Processo per peculato ad Ingroia, il gip archivia parte dell'inchiesta

La stessa Procura di Palermo chiede e ottiene l'archiviazione di una parte dell'inchiesta sull'ex pm Antonio Ingroia, che fu amministratore della società Sicilia e-Servizi, accusato di peculato. Con lui, nella parte stralciata dagli stessi pm Pierangelo Padova e Enrico Bologna, coordinati dal procuratore aggiunto Sergio Demontis, era finito sotto inchiesta anche l'ex dirigente regionale Gianni Silvia, che all'epoca dei fatti (2015) era rappresentante del socio-Regione dell'azienda pubblica. Silvia era capo di gabinetto dell'ex presidente della Regione, Rosario Crocetta, che aveva nominato Ingroia.

Il provvedimento di archiviazione è del Gip Roberto Riggio ma la vicenda prosegue in udienza preliminare, davanti al Gup Maria Cristina Sala, per un altro presunto peculato riguardante lo stesso Ingroia, accusato di essersi fatto pagare un'indennità per un anno intero, sebbene fosse stato liquidatore (e non amministratore unico) per soli tre mesi, nel 2013. Inoltre avrebbe percepito rimborsi (indebiti, secondo l'accusa) delle spese di vitto e alloggio.

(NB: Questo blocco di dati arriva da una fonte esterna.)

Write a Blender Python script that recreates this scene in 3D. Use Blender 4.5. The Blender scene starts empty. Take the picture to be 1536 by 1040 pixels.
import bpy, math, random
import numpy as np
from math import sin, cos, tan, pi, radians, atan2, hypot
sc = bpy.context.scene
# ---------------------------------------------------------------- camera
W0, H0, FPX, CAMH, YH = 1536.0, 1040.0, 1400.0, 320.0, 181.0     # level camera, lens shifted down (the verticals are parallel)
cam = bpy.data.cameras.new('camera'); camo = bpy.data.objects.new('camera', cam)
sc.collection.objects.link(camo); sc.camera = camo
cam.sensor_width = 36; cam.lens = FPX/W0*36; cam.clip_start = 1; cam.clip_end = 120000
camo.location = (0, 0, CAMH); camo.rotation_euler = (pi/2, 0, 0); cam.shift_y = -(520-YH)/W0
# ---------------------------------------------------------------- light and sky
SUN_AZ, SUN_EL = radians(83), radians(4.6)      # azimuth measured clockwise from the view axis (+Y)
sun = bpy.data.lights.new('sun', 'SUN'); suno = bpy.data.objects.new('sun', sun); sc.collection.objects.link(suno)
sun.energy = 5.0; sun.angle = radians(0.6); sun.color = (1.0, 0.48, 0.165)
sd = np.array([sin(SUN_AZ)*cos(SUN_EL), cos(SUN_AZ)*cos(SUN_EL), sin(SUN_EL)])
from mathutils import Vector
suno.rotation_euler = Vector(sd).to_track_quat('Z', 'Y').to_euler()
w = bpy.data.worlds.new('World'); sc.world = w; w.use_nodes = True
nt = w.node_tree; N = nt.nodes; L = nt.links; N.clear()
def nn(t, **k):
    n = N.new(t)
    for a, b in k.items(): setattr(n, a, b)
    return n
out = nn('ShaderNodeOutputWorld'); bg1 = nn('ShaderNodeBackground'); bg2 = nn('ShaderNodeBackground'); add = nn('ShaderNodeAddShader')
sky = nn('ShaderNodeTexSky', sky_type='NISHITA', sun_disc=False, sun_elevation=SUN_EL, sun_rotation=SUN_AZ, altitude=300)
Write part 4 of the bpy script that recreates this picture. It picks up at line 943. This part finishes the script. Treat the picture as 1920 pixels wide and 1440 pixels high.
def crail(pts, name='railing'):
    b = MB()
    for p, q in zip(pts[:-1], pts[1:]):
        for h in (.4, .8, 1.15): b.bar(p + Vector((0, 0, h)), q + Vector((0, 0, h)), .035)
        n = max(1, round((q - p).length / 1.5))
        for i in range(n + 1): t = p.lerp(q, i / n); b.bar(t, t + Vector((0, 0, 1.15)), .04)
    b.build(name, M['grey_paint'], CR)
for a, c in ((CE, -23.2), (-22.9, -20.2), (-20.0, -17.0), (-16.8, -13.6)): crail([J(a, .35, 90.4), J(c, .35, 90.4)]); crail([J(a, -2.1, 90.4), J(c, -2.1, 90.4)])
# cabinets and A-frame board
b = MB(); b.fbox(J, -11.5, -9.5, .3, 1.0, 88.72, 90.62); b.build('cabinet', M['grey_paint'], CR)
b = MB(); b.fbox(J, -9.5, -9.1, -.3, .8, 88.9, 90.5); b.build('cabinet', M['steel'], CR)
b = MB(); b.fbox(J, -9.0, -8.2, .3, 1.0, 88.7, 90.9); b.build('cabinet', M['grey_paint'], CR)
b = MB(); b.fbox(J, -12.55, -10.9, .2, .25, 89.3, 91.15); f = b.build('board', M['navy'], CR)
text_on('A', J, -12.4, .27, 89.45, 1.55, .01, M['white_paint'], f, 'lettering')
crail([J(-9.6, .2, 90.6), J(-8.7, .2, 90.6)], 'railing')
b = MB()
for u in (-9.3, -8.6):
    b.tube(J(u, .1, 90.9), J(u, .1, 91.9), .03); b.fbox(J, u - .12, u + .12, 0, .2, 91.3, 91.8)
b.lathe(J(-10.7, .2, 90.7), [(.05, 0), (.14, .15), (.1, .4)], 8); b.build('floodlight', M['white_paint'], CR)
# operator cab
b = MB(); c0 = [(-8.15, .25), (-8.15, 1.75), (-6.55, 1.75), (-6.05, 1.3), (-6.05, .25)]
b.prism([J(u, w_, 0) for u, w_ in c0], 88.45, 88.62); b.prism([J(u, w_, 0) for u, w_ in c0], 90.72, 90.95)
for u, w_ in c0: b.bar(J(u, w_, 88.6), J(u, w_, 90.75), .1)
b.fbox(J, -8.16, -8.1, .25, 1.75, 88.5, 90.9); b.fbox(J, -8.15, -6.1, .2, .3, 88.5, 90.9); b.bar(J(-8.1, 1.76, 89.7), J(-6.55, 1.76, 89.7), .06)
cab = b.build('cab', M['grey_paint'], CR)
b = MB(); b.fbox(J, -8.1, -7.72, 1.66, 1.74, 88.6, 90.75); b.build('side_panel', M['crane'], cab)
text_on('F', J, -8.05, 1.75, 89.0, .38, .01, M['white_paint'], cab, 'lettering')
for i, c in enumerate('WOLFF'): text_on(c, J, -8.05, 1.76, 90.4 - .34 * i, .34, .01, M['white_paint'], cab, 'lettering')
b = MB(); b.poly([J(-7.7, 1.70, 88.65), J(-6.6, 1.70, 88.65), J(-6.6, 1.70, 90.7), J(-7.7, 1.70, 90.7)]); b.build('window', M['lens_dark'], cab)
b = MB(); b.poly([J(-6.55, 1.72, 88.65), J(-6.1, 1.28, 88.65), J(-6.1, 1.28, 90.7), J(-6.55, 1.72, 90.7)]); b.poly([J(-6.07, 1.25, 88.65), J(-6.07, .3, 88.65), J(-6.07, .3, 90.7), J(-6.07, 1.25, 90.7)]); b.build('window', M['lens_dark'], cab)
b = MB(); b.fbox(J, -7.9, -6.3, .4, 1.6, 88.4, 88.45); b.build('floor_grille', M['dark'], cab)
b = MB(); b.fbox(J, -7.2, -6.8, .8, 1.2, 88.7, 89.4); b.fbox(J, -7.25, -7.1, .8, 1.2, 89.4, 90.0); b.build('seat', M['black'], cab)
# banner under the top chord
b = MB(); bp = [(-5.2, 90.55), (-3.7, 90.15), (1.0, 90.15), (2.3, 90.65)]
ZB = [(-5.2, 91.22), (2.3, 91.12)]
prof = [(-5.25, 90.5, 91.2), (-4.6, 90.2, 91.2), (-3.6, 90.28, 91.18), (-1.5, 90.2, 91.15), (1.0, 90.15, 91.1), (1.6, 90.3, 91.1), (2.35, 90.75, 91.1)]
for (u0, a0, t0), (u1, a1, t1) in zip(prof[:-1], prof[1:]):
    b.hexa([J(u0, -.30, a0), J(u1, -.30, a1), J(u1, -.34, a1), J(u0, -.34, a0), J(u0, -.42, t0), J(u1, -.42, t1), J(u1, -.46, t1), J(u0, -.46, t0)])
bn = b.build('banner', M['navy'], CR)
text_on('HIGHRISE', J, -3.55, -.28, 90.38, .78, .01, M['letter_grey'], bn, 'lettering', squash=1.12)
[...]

Sulla posizione di Silvia i pm rilevano che il compenso che l'alto burocrate autorizzò a pagare in favore di Ingroia fu di 50 mila e non di 40 mila euro annui, così come da delega del presidente Crocetta: tuttavia 50 mila euro era un limite consentito dalla legge e dunque non ci sono gli estremi dell'abuso d'ufficio. Più complesso il ragionamento riguardante Ingroia, difeso dagli avvocati Enrico Sorgi e Mario Serio: per il 2014 si era autoliquidato 117 mila euro (17 mila di spese più 100 mila, il doppio della indennità annuale) a fronte di «un utile di poche migliaia di euro».

E però i pm danno atto che da quell'anno si sono sovrapposte norme che hanno reso intricate le indennità di risultato. Una «liquidazione fortemente discutibile e financo censurabile nelle diverse sedi civili e contabili», ma che «non può ritenersi fonte di responsabilità penale perché essa non era vietata dalle norme vigenti, applicate in modo assai sottile» e che «hanno consentito di riconoscere all'amministratore un'indennità di risultato non considerabile in alcun modo ragionevole o proporzionata».